The transition metals and their compounds are known for their catalytic activity. This activity is ascribed to their ability to adopt multiple oxidation states and to form complexes. Vanadium(V) oxide (in Contact Process), finely divided iron (in Haber’s Process), and nickel (in Catalytic Hydrogenation) are some of the examples. Catalysts at a solid surface involve the formation of bonds between reactant molecules and atoms of the surface of the catalyst (first row transition metals utilise 3d and 4s electrons for bonding). This has the effect of increasing the concentration of the reactants at the catalyst surface and also weakening of the bonds in the reacting molecules (the activation energy is lowering). Also because the transition metal ions can change their oxidation states, they become more effective as catalysts. For example, iron(III) catalyses the reaction between iodide and persulphate ions. 2 I– + S2O8 2– → I2 + 2 SO4 2– An explanation of this catalytic action can be given as: 2 Fe3+ + 2 I– → 2 Fe2+ + I2 2 Fe2+ + S2O8 2– → 2 Fe3+ + 2SO4 2–

formation of interstitial compounds: Interstitial compounds are those which are formed when small atoms like H, C or N are trapped inside the crystal lattices of metals. They are usually non stoichiometric and are neither typically ionic nor covalent, for example, TiC, Mn4N, Fe3H, VH0 .56 and TiH1.7, etc. The formulas quoted do not, of course, correspond to any normal oxidation state of the metal. Because of the nature of their composition, these compounds are referred to as interstitial compounds. The principal physical and chemical characteristics of these compounds are as follows: (i) They have high melting points, higher than those of pure metals. (ii) They are very hard, some borides approach diamond in hardness. (iii) They retain metallic conductivity. (iv) They are chemically inert.

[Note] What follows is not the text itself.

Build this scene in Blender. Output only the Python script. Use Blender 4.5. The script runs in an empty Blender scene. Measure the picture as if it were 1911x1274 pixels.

alloy formation: An alloy is a blend of metals prepared by mixing the components. Alloys may be homogeneous solid solutions in which the atoms of one metal are distributed randomly among the atoms of the other. Such alloys are formed by atoms with metallic radii that are within about 15 percent of each other. Because of similar radii and other characteristics of transition metals, alloys are readily formed by these metals. The alloys so formed are hard and have often high melting points. The best known are ferrous alloys: chromium, vanadium, tungsten, molybdenum and manganese are used for the production of a variety of steels and stainless steel. Alloys of transition metals with non transition metals such as brass (copper-zinc) and bronze (copper-tin), are also of considerable industrial importance.